[TO BE DONE]
Work through the material below line by line and say how many lines include the word "part". Only the number, please.

[RAW DATA]
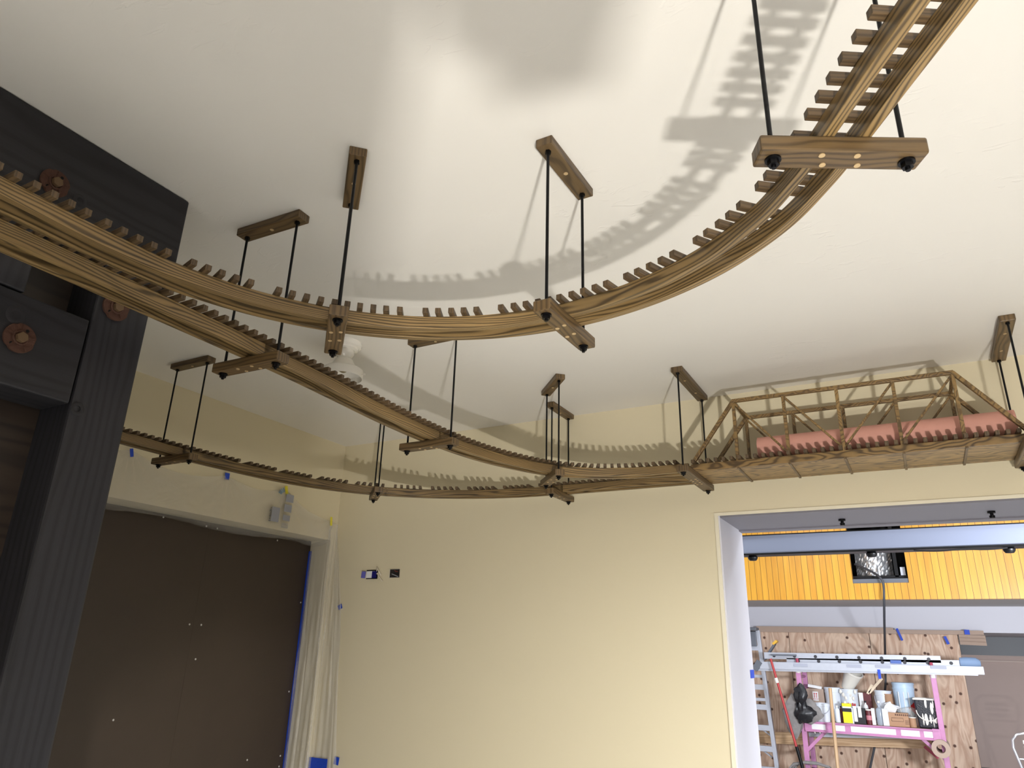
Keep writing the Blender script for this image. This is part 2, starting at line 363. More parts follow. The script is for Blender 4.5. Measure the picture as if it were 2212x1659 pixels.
# ------------------------------------------------------------------ track beds
def smooth(pts, n=10):
    out = []; m = len(pts)
    for i in range(m-1):
        p0 = Vector(pts[max(i-1, 0)]); p1 = Vector(pts[i]); p2 = Vector(pts[i+1]); p3 = Vector(pts[min(i+2, m-1)])
        for k in range(n):
            t = k/n
            out.append(0.5*((2*p1)+(p2-p0)*t+(2*p0-5*p1+4*p2-p3)*t*t+(3*p1-p0-3*p2+p3)*t**3))
    out.append(Vector(pts[-1])); return out
def metre(pts): return [Vector((p.x*K, p.y*K)) for p in pts]
ZB, ZS, ZT = 0.6235, 0.652, 0.6635      # stringer bottom, stringer top, tie top
def zz(z): return CZ + z*K
TIE = MB().obox((0, 0, 0), (0, 1, 0), (1, 0, 0), (0, 0, 1), 0.098*K, 0.0118*K, 0.0118*K)
tie_mesh = None
def place_tie(T, p, ang, half=0.049, z=None):
    """p in metres; ang = travel direction"""
    global tie_mesh
    z = zz((ZS+ZT)/2) if z is None else z
    if tie_mesh is None:
        o = TIE.build('crosstie', OAKT, T.o, 0.0012); tie_mesh = o
    else:
        o = tie_mesh.copy(); C.objects.link(o); o.parent = T.o
    o.location = Vector((p.x, p.y, z)) - T.base; o.rotation_euler = (0, 0, ang); return o
def track(T, pts, cuts, tie_s, hw=0.0312, zs=None):
    """pts dense centreline (metres); cuts = list of arclengths where the stringers are jointed"""
    s = [0]
    for a, c in zip(pts, pts[1:]): s.append(s[-1]+(c-a).length)
    cuts = [-1]+cuts+[1e9]
    for k in range(len(cuts)-1):
        seg = [p for p, q in zip(pts, s) if cuts[k] <= q <= cuts[k+1]]
        nx = [p for p, q in zip(pts, s) if q > cuts[k+1]]
        if nx: seg = seg + [nx[0]]
        if len(seg) < 2: continue
        for o0, o1 in ((-hw, -hw+.0155), (hw-.0155, hw)):
            T.part('stringer', MB().sweep(seg, o0*K, o1*K, zz(ZB), zz(zs or ZS), vo=random.random()*5), OAK, 0.0016)
    for q in tie_s:
        for i in range(len(s)-1):
            if s[i] <= q < s[i+1]:
                f = (q-s[i])/(s[i+1]-s[i]); p = pts[i].lerp(pts[i+1], f); d = pts[min(i+2, len(pts)-1)]-pts[max(i-1, 0)]
                place_tie(T, p, math.atan2(d.y, d.x), z=zz((zs or ZS)+(ZT-ZS)/2)); break
    return s
def near_s(pts, x, y):
    L = 0; best = (1e9, 0)
    for a, c in zip(pts, pts[1:]):
        d = (a-Vector((x*K, y*K))).length
        if d < best[0]: best = (d, L)
        L += (c-a).length
    return best[1]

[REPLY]
2